_GIVEN TASK_
Drop the pictures and give back word for word the lines from the line holding "What Blender Python" to the line holding "random.seed(7)", both included.
.....
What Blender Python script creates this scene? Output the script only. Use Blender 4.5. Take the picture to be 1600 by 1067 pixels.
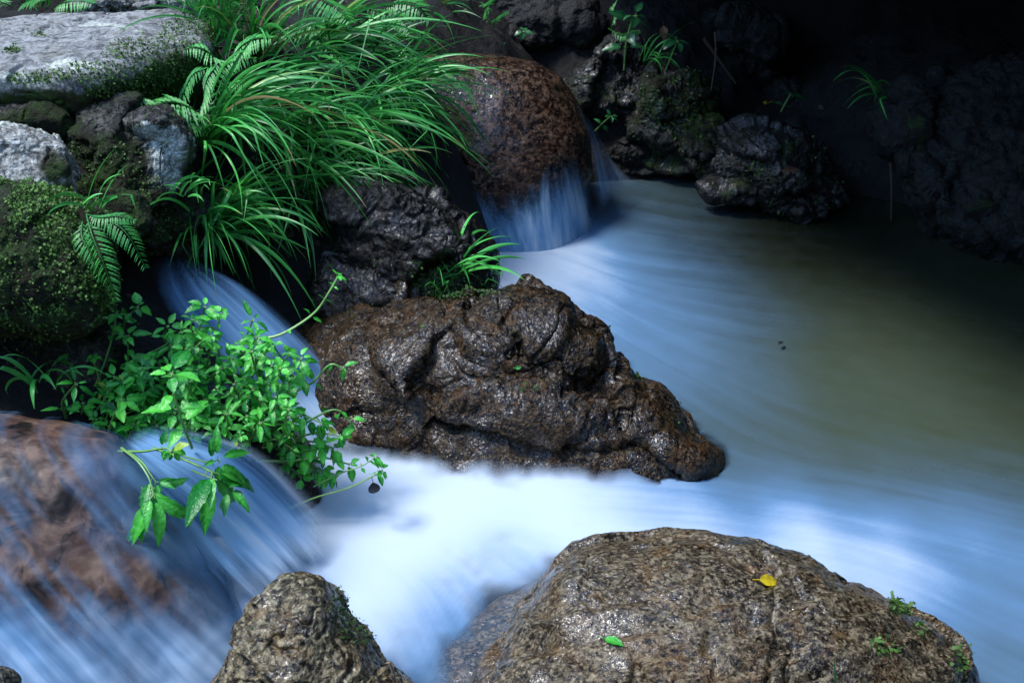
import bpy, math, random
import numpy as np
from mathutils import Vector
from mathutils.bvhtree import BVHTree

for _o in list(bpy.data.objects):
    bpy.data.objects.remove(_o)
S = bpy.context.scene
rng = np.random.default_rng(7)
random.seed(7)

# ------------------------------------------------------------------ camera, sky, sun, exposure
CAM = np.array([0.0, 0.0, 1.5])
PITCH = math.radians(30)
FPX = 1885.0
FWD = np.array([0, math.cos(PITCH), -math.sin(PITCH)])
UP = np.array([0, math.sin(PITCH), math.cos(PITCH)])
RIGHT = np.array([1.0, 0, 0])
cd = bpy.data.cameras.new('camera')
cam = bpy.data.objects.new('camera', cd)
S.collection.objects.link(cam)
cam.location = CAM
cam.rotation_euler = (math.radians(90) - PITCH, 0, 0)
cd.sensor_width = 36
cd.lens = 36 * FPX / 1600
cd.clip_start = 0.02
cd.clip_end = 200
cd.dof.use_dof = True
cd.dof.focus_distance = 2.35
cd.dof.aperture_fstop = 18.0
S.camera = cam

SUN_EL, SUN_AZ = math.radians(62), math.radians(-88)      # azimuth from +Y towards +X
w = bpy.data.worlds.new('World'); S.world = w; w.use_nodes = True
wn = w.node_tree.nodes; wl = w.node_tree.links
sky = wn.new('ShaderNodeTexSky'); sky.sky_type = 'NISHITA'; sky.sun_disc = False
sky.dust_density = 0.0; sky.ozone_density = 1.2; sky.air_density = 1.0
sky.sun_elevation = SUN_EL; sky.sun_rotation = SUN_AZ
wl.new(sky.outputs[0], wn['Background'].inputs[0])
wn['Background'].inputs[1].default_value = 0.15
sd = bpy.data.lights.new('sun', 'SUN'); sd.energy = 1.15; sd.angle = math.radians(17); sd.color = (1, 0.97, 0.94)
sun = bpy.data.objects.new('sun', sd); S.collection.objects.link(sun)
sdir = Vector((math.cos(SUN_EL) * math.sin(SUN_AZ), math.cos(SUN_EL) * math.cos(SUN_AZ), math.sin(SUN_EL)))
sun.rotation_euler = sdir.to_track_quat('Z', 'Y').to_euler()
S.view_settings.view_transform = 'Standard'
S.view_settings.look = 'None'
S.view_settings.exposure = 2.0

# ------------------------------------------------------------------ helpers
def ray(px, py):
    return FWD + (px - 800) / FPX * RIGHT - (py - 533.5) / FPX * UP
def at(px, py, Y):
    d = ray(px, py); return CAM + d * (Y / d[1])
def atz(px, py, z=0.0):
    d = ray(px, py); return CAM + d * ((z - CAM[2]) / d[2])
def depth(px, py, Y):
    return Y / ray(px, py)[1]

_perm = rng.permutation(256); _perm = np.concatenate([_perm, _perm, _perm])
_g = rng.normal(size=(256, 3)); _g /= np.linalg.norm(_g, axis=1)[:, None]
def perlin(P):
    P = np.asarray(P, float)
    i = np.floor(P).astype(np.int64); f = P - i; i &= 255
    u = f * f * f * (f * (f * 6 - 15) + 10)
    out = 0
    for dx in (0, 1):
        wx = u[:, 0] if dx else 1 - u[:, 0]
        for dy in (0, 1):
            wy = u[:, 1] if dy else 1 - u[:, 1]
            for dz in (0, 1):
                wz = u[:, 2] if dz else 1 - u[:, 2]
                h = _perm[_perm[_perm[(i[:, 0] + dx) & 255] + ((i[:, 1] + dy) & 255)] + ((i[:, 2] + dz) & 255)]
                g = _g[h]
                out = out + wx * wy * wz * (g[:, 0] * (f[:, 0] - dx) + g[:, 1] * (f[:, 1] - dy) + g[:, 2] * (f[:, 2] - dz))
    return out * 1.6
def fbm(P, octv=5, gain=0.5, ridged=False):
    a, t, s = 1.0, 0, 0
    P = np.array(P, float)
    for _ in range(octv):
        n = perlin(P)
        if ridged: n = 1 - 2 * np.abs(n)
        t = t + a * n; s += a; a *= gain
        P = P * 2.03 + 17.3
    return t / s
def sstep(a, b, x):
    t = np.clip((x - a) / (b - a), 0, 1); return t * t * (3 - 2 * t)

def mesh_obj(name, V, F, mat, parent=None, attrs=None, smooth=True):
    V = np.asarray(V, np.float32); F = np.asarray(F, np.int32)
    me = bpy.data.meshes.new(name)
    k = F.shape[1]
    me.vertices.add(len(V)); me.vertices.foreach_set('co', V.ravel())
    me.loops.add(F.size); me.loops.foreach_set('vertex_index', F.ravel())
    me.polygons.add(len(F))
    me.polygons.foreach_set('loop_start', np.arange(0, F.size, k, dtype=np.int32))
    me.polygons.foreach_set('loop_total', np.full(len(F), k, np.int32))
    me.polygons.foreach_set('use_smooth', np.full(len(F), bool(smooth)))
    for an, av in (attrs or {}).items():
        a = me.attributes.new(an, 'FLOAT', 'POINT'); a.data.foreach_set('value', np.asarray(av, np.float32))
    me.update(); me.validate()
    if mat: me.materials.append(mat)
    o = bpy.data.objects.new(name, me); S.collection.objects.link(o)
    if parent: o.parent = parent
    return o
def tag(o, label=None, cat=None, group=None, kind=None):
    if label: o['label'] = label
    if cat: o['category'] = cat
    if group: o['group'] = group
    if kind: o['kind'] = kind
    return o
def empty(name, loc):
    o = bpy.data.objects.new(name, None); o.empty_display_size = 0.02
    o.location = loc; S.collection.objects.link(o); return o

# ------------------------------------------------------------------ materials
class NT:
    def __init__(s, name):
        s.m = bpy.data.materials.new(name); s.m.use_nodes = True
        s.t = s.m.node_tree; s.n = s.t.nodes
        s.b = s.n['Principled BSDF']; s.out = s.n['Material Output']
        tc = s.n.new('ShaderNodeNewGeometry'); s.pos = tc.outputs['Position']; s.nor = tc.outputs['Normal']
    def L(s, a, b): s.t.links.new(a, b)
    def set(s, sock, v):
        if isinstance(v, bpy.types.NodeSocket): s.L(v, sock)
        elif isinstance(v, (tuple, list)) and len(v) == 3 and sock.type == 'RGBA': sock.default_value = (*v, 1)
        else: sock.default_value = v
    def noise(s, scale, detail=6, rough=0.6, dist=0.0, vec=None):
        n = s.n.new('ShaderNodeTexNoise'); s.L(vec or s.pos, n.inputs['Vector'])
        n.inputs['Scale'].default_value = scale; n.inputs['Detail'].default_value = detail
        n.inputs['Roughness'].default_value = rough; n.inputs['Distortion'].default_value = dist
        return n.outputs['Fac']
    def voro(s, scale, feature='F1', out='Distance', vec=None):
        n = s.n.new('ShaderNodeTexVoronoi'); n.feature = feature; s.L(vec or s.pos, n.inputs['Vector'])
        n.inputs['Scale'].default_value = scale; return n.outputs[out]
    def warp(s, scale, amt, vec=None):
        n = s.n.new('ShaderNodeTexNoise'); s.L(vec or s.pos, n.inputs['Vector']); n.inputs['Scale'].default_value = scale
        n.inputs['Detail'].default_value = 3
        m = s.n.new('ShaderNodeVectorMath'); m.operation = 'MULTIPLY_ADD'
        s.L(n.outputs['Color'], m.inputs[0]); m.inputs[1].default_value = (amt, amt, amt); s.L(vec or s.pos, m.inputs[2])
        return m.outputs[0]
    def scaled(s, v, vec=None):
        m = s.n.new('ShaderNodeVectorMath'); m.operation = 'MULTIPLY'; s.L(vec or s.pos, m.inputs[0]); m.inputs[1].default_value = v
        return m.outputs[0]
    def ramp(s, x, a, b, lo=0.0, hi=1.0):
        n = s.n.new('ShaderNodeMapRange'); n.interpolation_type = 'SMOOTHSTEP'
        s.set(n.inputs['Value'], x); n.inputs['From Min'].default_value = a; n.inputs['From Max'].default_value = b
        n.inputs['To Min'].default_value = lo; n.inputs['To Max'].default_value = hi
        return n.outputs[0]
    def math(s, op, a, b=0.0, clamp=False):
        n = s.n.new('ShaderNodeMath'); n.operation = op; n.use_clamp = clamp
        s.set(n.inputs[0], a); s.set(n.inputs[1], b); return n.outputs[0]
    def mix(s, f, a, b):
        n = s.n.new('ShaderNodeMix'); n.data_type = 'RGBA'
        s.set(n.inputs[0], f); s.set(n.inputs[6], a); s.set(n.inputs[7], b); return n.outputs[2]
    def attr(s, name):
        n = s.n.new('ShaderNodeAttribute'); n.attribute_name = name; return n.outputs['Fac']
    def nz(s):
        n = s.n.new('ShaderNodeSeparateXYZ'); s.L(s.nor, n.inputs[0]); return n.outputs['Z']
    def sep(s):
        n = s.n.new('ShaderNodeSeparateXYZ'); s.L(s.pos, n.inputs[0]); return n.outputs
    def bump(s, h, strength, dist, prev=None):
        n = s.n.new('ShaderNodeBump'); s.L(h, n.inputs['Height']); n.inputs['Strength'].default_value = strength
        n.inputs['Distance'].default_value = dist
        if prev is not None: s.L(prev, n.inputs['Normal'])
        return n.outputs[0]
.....
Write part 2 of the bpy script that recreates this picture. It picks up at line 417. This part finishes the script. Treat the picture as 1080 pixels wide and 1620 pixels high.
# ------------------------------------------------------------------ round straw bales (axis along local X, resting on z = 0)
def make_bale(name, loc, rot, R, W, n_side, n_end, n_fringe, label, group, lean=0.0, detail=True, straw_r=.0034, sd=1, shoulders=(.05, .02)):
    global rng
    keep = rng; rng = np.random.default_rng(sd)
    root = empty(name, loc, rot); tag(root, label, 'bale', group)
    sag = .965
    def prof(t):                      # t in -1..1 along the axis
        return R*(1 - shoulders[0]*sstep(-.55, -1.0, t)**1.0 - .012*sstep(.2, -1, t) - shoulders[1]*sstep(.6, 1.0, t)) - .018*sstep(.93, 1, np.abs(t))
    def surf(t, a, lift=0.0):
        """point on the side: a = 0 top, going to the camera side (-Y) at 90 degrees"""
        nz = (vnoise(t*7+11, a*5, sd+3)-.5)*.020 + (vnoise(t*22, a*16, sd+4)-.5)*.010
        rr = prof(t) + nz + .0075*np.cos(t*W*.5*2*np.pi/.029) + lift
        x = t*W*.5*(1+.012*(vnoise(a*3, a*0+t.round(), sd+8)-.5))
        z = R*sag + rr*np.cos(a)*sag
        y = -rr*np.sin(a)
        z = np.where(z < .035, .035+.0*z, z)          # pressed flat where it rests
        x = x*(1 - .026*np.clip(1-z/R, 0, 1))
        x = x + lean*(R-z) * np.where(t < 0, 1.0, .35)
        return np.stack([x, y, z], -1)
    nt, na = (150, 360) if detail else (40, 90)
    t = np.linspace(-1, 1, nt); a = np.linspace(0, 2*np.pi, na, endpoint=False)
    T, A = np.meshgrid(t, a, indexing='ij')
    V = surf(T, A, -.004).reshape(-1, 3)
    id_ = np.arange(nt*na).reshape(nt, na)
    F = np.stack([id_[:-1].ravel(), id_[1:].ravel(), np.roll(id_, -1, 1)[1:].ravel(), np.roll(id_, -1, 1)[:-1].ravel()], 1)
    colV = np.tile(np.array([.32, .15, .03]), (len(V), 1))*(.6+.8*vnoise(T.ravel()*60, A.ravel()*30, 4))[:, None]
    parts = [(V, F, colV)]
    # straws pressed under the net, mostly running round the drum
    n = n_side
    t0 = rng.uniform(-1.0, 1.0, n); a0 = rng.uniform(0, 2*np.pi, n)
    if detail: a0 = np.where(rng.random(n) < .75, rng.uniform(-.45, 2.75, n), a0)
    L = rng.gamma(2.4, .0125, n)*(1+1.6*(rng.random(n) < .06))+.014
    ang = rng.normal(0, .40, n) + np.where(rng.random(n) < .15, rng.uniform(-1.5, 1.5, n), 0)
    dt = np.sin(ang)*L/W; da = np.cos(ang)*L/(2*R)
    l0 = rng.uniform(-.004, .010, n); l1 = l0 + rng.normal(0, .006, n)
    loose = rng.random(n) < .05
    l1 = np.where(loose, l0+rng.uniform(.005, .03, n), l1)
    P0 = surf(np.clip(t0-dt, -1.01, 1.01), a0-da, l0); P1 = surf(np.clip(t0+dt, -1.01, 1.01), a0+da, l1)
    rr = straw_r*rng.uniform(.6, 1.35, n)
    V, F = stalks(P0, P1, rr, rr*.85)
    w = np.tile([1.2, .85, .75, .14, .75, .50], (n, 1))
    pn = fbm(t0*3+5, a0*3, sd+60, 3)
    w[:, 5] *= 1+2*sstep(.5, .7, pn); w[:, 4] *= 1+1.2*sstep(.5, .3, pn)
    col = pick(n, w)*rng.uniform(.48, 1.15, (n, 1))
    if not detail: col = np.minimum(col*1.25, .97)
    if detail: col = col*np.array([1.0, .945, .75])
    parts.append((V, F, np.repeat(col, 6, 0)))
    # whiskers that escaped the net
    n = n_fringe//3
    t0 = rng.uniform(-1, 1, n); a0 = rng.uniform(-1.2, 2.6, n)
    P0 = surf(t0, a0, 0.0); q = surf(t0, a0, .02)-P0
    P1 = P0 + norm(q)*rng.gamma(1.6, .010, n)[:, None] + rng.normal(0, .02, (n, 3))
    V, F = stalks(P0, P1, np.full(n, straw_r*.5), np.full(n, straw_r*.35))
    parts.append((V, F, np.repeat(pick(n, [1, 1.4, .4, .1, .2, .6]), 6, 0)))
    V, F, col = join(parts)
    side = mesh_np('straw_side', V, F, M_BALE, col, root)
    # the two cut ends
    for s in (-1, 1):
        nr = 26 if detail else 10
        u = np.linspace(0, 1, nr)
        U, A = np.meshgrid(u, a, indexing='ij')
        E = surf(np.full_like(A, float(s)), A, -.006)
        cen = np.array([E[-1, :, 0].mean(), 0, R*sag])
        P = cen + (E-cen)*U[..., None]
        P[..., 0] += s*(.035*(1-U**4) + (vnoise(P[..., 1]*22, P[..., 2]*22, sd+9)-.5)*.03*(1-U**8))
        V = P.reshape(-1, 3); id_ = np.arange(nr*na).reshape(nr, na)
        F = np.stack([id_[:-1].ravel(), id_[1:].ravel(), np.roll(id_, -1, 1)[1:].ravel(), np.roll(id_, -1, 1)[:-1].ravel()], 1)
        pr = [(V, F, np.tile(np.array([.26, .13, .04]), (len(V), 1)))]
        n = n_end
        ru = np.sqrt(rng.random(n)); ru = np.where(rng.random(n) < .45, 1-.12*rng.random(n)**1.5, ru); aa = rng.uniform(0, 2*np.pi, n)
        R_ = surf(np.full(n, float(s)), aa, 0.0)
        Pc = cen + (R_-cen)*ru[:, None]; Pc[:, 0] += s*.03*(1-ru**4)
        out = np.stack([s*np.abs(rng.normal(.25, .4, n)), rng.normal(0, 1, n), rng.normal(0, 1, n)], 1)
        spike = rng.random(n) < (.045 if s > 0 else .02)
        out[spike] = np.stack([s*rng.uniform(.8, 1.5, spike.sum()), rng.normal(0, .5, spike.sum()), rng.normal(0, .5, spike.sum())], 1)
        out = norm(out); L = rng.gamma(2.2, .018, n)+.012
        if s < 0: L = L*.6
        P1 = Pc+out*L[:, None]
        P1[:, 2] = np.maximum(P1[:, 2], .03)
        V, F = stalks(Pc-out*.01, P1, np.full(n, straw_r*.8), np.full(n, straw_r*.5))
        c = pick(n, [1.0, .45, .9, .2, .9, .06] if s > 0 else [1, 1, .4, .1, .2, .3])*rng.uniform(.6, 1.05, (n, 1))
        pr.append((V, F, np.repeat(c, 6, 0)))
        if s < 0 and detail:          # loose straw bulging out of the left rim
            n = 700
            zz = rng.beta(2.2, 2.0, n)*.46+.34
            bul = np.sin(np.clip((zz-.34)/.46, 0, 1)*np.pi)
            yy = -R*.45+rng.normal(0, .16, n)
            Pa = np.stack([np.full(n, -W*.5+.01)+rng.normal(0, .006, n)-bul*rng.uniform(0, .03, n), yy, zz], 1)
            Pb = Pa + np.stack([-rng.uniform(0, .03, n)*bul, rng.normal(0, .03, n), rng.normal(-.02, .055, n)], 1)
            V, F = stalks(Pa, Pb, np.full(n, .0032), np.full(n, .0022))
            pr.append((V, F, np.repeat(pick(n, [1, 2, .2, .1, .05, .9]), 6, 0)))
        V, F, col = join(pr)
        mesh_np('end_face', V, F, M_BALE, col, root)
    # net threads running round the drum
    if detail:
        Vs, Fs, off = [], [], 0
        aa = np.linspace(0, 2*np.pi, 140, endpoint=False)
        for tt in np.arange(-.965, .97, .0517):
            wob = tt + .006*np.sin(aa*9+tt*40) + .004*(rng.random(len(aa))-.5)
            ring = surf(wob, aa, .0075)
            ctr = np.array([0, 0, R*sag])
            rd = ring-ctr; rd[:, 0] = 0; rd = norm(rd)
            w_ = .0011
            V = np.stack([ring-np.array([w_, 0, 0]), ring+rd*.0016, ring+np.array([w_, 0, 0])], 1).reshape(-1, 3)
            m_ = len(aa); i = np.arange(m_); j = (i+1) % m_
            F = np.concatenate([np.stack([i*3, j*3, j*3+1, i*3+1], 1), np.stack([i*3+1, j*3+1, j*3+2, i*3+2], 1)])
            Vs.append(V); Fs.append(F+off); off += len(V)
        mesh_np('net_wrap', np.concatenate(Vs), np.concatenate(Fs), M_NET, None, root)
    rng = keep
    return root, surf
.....
_ANSWER TO THIS EXERCISE_
What Blender Python script creates this scene? Output the script only. Use Blender 4.5. Take the picture to be 1600 by 1067 pixels.
import bpy, math, random
import numpy as np
from mathutils import Vector
from mathutils.bvhtree import BVHTree

for _o in list(bpy.data.objects):
    bpy.data.objects.remove(_o)
S = bpy.context.scene
rng = np.random.default_rng(7)
random.seed(7)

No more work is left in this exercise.